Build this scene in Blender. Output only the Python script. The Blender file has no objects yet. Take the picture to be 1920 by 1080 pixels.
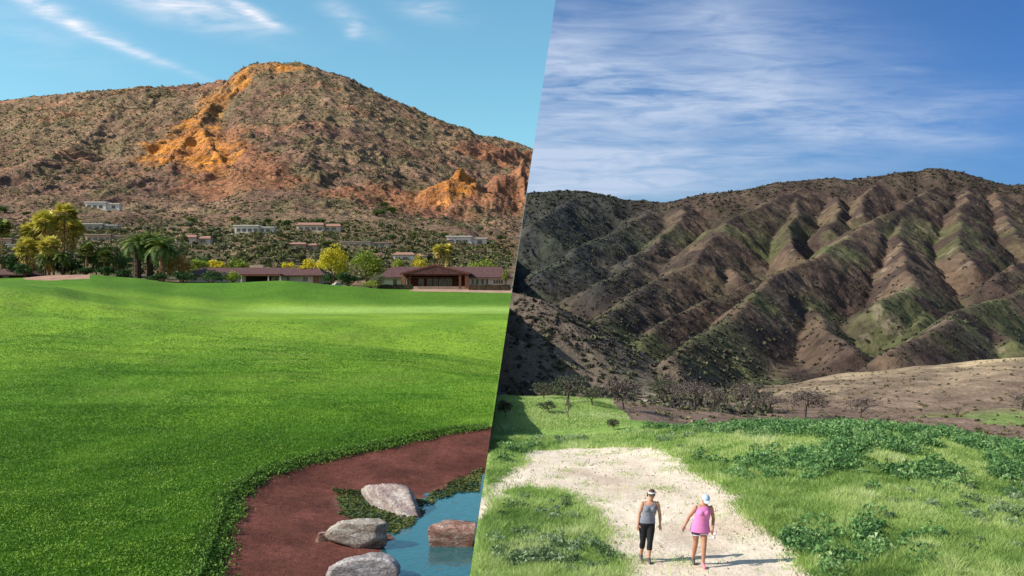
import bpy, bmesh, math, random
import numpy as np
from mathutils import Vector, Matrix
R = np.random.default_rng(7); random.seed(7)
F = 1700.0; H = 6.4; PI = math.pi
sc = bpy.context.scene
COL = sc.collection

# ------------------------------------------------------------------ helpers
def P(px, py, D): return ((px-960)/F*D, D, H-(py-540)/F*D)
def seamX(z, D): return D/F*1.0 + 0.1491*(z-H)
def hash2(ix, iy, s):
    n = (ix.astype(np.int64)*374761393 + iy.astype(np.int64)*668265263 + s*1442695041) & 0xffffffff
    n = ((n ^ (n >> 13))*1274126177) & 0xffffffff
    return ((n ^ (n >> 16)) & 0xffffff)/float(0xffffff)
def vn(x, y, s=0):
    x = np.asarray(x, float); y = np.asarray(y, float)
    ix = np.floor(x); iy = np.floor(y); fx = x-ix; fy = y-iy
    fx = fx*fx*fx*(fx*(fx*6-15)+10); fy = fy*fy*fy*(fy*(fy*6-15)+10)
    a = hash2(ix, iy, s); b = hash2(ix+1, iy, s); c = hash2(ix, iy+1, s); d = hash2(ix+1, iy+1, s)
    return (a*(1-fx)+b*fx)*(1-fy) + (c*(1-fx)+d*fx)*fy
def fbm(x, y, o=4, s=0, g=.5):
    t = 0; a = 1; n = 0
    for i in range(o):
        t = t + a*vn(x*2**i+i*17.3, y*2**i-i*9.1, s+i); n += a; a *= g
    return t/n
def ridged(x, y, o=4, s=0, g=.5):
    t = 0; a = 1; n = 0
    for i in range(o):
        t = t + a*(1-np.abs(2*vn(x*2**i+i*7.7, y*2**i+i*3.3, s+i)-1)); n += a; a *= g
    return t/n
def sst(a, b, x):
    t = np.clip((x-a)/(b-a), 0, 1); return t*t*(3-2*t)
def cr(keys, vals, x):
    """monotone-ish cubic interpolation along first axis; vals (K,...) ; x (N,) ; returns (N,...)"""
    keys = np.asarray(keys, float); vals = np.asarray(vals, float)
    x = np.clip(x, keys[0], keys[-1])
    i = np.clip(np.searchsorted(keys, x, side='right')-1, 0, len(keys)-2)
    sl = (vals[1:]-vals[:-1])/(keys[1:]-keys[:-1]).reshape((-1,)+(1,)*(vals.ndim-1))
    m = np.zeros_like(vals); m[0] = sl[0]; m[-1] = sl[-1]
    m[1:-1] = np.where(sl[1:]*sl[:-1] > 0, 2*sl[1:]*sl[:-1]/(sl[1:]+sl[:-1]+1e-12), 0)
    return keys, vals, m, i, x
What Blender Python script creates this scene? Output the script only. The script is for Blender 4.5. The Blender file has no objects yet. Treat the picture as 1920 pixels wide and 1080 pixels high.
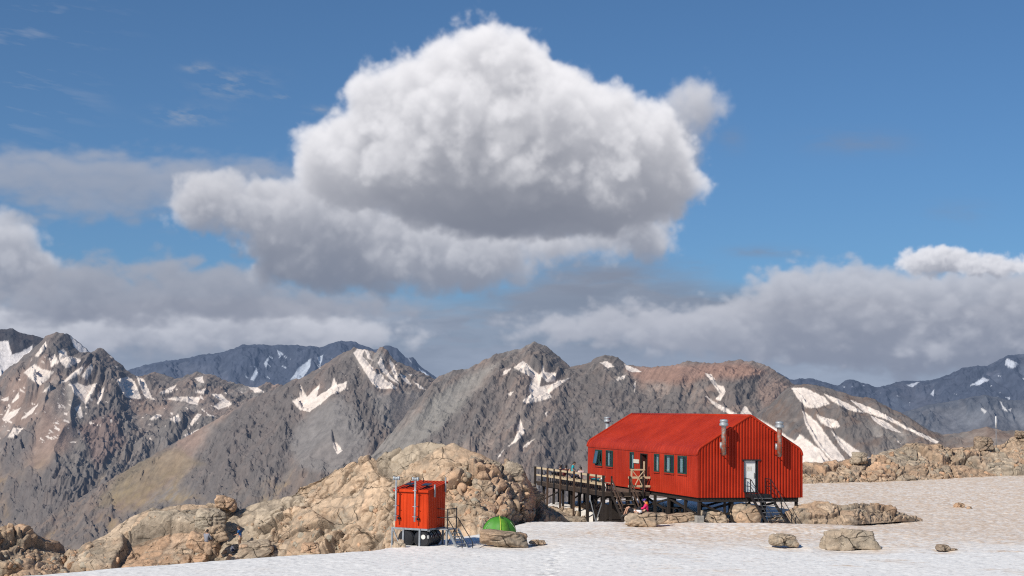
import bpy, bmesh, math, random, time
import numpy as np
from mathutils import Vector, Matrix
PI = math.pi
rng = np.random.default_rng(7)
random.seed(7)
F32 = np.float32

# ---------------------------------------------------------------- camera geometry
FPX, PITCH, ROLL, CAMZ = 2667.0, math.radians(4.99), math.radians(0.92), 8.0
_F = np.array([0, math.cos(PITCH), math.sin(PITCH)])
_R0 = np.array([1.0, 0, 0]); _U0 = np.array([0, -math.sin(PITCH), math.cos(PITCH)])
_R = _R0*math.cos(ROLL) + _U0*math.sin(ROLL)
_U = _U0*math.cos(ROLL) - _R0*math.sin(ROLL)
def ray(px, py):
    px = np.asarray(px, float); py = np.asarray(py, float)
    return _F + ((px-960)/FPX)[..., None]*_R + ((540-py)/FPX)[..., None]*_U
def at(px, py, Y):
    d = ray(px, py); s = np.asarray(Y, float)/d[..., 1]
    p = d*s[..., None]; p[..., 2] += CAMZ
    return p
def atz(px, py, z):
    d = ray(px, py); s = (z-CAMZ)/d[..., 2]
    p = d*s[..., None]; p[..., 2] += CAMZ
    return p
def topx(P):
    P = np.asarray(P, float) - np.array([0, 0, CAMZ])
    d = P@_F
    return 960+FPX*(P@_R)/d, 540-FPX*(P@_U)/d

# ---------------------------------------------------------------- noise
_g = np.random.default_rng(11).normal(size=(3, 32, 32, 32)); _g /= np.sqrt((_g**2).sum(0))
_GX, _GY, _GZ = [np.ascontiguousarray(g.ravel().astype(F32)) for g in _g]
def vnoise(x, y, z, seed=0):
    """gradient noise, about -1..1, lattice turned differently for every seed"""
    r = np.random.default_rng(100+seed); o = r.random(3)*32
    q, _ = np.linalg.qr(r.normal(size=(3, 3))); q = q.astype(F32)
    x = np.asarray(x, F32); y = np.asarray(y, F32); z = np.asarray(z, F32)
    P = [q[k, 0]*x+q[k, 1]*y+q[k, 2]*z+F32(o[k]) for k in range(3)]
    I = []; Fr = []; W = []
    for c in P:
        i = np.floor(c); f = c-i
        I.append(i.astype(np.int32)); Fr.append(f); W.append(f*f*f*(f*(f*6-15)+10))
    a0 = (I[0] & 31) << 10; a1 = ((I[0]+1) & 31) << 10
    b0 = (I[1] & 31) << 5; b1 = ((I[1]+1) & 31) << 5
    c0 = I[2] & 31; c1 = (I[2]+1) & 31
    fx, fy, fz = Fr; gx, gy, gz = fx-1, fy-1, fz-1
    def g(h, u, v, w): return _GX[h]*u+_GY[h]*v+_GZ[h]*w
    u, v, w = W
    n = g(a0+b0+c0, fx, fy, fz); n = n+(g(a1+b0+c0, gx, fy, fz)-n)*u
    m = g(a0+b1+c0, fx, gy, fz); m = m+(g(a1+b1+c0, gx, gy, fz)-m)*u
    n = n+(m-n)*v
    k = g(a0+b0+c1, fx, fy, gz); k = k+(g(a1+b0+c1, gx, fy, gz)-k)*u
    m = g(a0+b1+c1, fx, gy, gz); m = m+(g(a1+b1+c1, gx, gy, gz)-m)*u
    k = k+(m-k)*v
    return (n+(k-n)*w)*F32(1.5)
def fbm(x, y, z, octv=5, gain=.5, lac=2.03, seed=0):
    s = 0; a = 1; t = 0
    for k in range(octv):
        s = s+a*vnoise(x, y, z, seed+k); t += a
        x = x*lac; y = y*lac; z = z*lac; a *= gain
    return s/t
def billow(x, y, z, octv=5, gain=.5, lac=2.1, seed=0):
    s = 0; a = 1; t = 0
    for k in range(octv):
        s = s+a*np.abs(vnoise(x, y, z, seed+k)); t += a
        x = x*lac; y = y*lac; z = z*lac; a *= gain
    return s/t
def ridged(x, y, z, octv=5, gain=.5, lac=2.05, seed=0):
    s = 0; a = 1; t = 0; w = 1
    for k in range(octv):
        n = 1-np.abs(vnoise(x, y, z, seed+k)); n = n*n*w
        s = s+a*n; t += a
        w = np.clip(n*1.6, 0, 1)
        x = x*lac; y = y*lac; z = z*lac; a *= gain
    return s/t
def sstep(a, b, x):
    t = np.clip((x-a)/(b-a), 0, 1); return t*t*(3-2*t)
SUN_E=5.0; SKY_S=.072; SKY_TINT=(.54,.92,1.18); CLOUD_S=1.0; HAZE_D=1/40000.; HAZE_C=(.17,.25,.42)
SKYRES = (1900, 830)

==

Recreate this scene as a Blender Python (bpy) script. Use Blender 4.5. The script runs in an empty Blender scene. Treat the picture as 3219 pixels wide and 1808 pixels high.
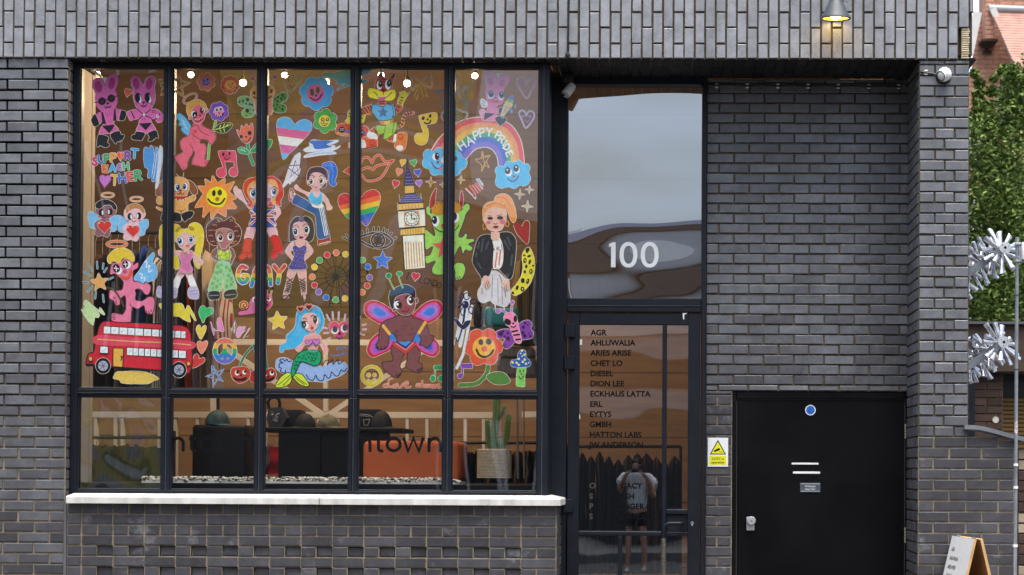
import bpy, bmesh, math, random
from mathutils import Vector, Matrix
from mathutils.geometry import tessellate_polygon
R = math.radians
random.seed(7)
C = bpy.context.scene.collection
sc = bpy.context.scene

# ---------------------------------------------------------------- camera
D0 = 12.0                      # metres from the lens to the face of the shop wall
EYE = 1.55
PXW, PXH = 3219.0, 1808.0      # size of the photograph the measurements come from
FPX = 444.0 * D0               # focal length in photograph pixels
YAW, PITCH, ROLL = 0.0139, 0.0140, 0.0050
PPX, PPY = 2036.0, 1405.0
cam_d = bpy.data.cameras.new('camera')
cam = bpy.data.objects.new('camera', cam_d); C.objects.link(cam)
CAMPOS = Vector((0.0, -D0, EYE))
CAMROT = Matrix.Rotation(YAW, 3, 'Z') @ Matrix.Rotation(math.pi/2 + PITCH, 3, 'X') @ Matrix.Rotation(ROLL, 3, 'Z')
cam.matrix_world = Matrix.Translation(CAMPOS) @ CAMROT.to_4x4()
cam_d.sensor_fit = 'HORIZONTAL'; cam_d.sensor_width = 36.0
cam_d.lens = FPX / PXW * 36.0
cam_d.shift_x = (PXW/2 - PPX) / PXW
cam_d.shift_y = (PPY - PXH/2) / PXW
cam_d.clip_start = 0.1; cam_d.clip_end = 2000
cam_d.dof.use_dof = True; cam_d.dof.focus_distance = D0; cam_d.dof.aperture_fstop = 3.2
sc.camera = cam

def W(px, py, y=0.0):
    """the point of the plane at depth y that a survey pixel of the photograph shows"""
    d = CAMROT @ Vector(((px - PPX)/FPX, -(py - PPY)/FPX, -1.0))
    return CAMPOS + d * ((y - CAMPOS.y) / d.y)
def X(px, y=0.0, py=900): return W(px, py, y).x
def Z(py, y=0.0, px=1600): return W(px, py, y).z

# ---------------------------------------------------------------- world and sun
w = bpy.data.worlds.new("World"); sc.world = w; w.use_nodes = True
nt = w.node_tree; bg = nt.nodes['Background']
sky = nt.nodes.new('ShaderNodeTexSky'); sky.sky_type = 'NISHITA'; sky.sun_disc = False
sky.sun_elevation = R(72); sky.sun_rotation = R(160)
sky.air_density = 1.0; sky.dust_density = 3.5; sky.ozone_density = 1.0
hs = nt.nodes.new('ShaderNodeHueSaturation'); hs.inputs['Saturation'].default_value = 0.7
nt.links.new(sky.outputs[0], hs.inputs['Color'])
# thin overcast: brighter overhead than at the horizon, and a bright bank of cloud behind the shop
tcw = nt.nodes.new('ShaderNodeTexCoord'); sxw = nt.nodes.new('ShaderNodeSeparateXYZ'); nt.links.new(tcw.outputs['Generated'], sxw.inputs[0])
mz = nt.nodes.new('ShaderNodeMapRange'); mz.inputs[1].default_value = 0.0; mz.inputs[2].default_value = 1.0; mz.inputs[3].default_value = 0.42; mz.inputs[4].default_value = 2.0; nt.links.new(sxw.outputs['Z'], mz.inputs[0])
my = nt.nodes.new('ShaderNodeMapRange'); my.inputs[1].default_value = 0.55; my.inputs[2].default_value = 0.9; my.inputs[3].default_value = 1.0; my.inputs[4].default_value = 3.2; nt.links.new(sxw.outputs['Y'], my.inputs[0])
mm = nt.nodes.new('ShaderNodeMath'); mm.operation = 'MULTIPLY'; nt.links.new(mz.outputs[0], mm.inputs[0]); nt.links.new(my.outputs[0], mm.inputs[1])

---

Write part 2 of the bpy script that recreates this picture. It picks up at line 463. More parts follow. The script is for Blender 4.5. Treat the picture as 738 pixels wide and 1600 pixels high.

**Exercise description**
Give back only the lines from the one holding "Build this scene" through the one holding "COL = sc.collection", both kept, exactly as written. Omit the images.

**Exercise output**
Build this scene in Blender. Output only the Python script. The Blender file has no objects yet. Take the picture to be 1920 by 1080 pixels.
import bpy, bmesh, math, random
import numpy as np
from mathutils import Vector, Matrix
R = np.random.default_rng(7); random.seed(7)
F = 1700.0; H = 6.4; PI = math.pi
sc = bpy.context.scene
COL = sc.collection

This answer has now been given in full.